Begin
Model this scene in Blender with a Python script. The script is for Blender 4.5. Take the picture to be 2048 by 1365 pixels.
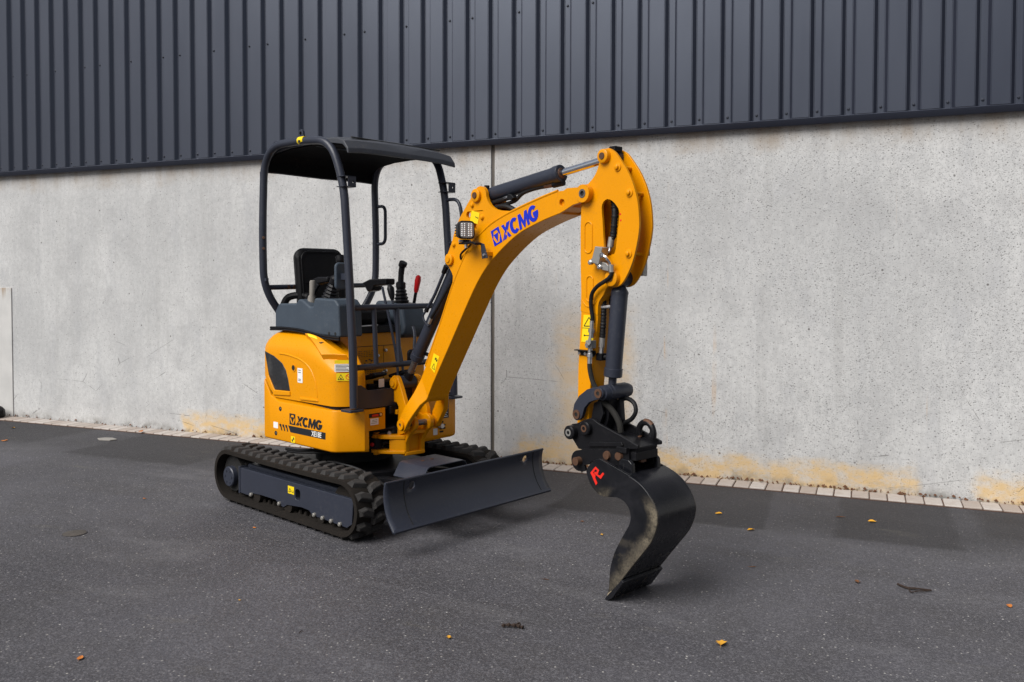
import bpy, bmesh, math, random
from mathutils import Vector, Matrix
from mathutils.geometry import tessellate_polygon

for o in list(bpy.data.objects): bpy.data.objects.remove(o)
sc = bpy.context.scene
R = math.radians

# ------------------------------------------------------------------ camera
cd = bpy.data.cameras.new('camera'); cam = bpy.data.objects.new('camera', cd); sc.collection.objects.link(cam)
pit, rol = R(1.7645), R(.1125)
F_ = Vector((0, math.cos(pit), -math.sin(pit))); U0 = Vector((0, math.sin(pit), math.cos(pit))); R0 = Vector((1, 0, 0))
U_ = U0 * math.cos(rol) - R0 * math.sin(rol); R_ = R0 * math.cos(rol) + U0 * math.sin(rol)
cam.matrix_world = Matrix(((R_.x, U_.x, -F_.x, 0), (R_.y, U_.y, -F_.y, 0), (R_.z, U_.z, -F_.z, 1.5723), (0, 0, 0, 1)))
cd.sensor_width = 36; cd.lens = 36 * 1710.28 / 2048; cd.shift_y = -(682.5 - 615.58) / 2048; cd.clip_end = 500; cd.clip_start = 0.05
sc.camera = cam
# ------------------------------------------------------------------ light
SUN_EL, SUN_AZ = 46, 228          # azimuth the light comes from, degrees clockwise from +Y
w = bpy.data.worlds.new('World'); sc.world = w; w.use_nodes = True
nt = w.node_tree; nt.nodes.clear()
sky = nt.nodes.new('ShaderNodeTexSky'); sky.sky_type = 'NISHITA'; sky.sun_disc = False
sky.sun_elevation = R(SUN_EL); sky.sun_rotation = R(SUN_AZ); sky.dust_density = 3.0
hs = nt.nodes.new('ShaderNodeHueSaturation'); hs.inputs['Saturation'].default_value = 0.58
bg = nt.nodes.new('ShaderNodeBackground'); bg.inputs['Strength'].default_value = 0.05
wo = nt.nodes.new('ShaderNodeOutputWorld')
nt.links.new(sky.outputs[0], hs.inputs['Color']); nt.links.new(hs.outputs[0], bg.inputs['Color']); nt.links.new(bg.outputs[0], wo.inputs[0])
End
▶ **WHAT NEEDS TO BE DONE**
Omit any images, then output the listing exactly.

▶ **THE ANSWER**
Model this scene in Blender with a Python script. The script is for Blender 4.5. Take the picture to be 2048 by 1365 pixels.
import bpy, bmesh, math, random
from mathutils import Vector, Matrix
from mathutils.geometry import tessellate_polygon

for o in list(bpy.data.objects): bpy.data.objects.remove(o)
sc = bpy.context.scene
R = math.radians

# ------------------------------------------------------------------ camera
cd = bpy.data.cameras.new('camera'); cam = bpy.data.objects.new('camera', cd); sc.collection.objects.link(cam)
pit, rol = R(1.7645), R(.1125)
F_ = Vector((0, math.cos(pit), -math.sin(pit))); U0 = Vector((0, math.sin(pit), math.cos(pit))); R0 = Vector((1, 0, 0))
U_ = U0 * math.cos(rol) - R0 * math.sin(rol); R_ = R0 * math.cos(rol) + U0 * math.sin(rol)
cam.matrix_world = Matrix(((R_.x, U_.x, -F_.x, 0), (R_.y, U_.y, -F_.y, 0), (R_.z, U_.z, -F_.z, 1.5723), (0, 0, 0, 1)))
cd.sensor_width = 36; cd.lens = 36 * 1710.28 / 2048; cd.shift_y = -(682.5 - 615.58) / 2048; cd.clip_end = 500; cd.clip_start = 0.05
sc.camera = cam
# ------------------------------------------------------------------ light
SUN_EL, SUN_AZ = 46, 228          # azimuth the light comes from, degrees clockwise from +Y
w = bpy.data.worlds.new('World'); sc.world = w; w.use_nodes = True
nt = w.node_tree; nt.nodes.clear()
sky = nt.nodes.new('ShaderNodeTexSky'); sky.sky_type = 'NISHITA'; sky.sun_disc = False
sky.sun_elevation = R(SUN_EL); sky.sun_rotation = R(SUN_AZ); sky.dust_density = 3.0
hs = nt.nodes.new('ShaderNodeHueSaturation'); hs.inputs['Saturation'].default_value = 0.58
bg = nt.nodes.new('ShaderNodeBackground'); bg.inputs['Strength'].default_value = 0.05
wo = nt.nodes.new('ShaderNodeOutputWorld')
nt.links.new(sky.outputs[0], hs.inputs['Color']); nt.links.new(hs.outputs[0], bg.inputs['Color']); nt.links.new(bg.outputs[0], wo.inputs[0])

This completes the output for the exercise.